Contaminazione e cultura della diversità: la Biennale di Pedrosa va in direzione Sud
C’è una yurta anatolica all’ingresso del Padiglione Centrale ai Giardini. E un astronauta migrante ad accogliere i visitatori all’Arsenale. Così vede l’uomo contemporaneo la sessantesima Biennale d’Arte che si è inaugurata sabato 20 aprile, a Venezia, per rimanere aperta fino al 24 novembre (info: labiennale.org). Curata da Adriano Pedrosa (Rio de Janeiro, 1965) la rassegna traghetterà definitivamente la Mostra internazionale d’arte contemporanea nel XXI secolo.
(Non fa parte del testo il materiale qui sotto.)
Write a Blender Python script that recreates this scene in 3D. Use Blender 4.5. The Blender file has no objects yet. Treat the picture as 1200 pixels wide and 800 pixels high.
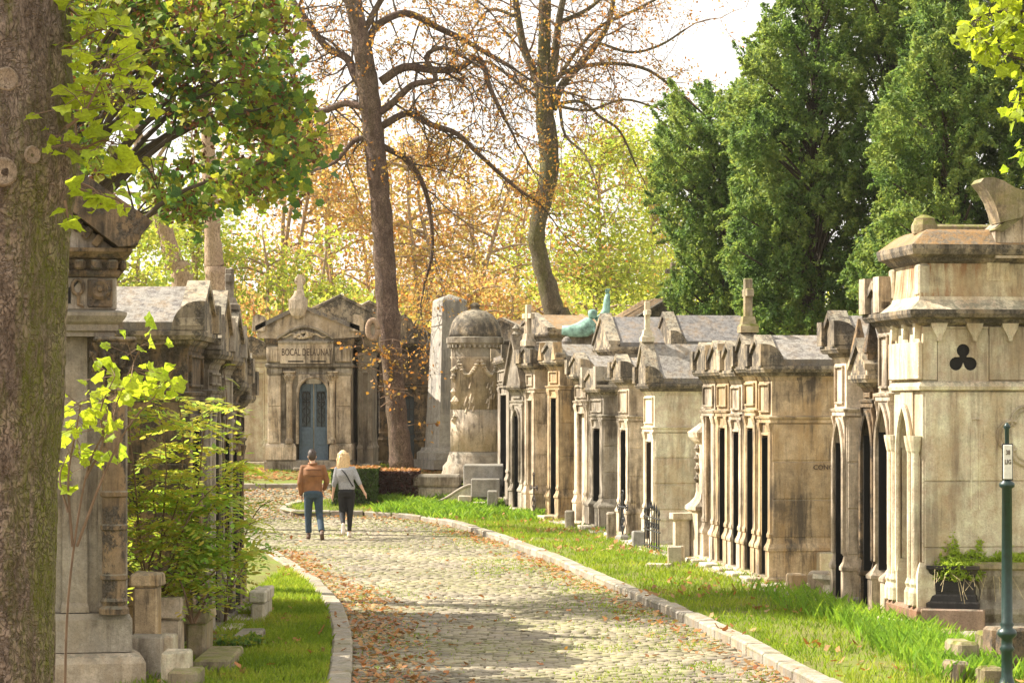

Radici, percorsi, sviluppi
Parlando di migrazione, certo («Stranieri ovunque» è il titolo, mutuato dall’opera del collettivo Claire Fontaine alle Gaggiandre dell’Arsenale) ma anche di «estranei» (alla società codificata) in senso lato, dagli sradicati al mondo queer; e poi di natura, diritti, di quel che resta del colonialismo. Lo fa portando alla ribalta - Pedrosa è il primo direttore che viene da lì - l’arte del Sud del mondo, indagandone in modo organico radici, percorsi e sviluppi in un continuo confronto con l’arte europea e occidentale in genere, che dall’esotismo e dalle culture tribali succhiò nei secoli più di una suggestione.
La mostra
Nel percorso coerente che si snoda dal Padiglione Centrale dei Giardini (il consiglio è partire da lì) all’Arsenale, degli oltre 330 artisti invitati, la maggioranza viene dal Sud del mondo, è migrante o appartiene ad una minoranza, pochi hanno già esposto alla Biennale. Una scelta per cambiare punto di vista anche sulle categorie dell’arte.
Da un lato, Pedrosa recupera l’arte modernista dei Paesi extra-occidentali, con sezioni storiche dedicate all’Astrazione (tra calligrafie geometriche e optical a colori) e al Ritratto (tra i tanti, Frida Kahlo). L’altro percorso, costruito per assonanze, discendenze, confronti tra differenti geografie e generazioni, è dedicato ai temi della diversità.
La migrazione, anche con gli italiani: d’adozione come Victor Fotso Nyie (Camerun, 1990) che traduce in ceramiche l’iconografia tradizionale della statua lignea africana; o di nascita come Fred Kuwornu (Bologna, 1971) che nel video «We were here» denuncia l’oblio della presenza africana in Europa nei secoli passati; e i «migranti illustri» (con nomi noti come Sassu, Severini, Gnoli e interessanti scoperte) nella sezione allestita con i supporti disegnati da Lina Bo Bardi (1914-92) architetta italiana attiva in Brasile. Poi la «queerness» comunque intesa: l’Art Brut della svizzera Aloise (1886-1964) accanto agli arazzi coloratissimi di Liz Collins (Usa, 1968), i fantasmi di Magde Gill (1882-1961) affiancati agli inchiostri evanescenti di Giulia Andreani (Venezia, 1985), i nudi omoerotici di De Pisis e gli interni di intima sensualità di Louis Fratino (Usa, 1993). Spazio agli artisti nativi, alla pittura sciamanica, all’arte tessile, alla scultura in legno e terracotta, nel segno dei linguaggi non verbali tramandati attraverso le generazioni.
I giovani
Mezzi espressivi che gli artisti attivi negli ultimi trent’anni piegano a temi contemporanei, e contaminano con i new media. Così Sabelo Mlangeni (Repubblica Sudafricana, 1980) immortala nelle sue foto la comunità trans in Nigeria e in Sudafrica, e Barbara Sanchez-Kane (Messico, 1987) costruisce una torre di corpi abbigliati con divise militari e guepière per smantellare l’idea di mascolinità. Xiyadie (Cina, 1963) decora tele con pattern floreali e scene erotiche, e La Chola Poblete (Argentina, 1989) accosta nei suoi acquerelli pop la Vergine Maria e la dea Pachamama per parlare di contaminazione, fluidità e queerness.
Denuncia e rivendicazione di diritti, sempre con uno sguardo allargato alla comunità, e la consapevolezza di appartenere ad una rete sociale e di energie fisiche (sacrali?) di cui l’arte è espressione.
In Biennale, il messaggio del Sud del mondo è chiaro.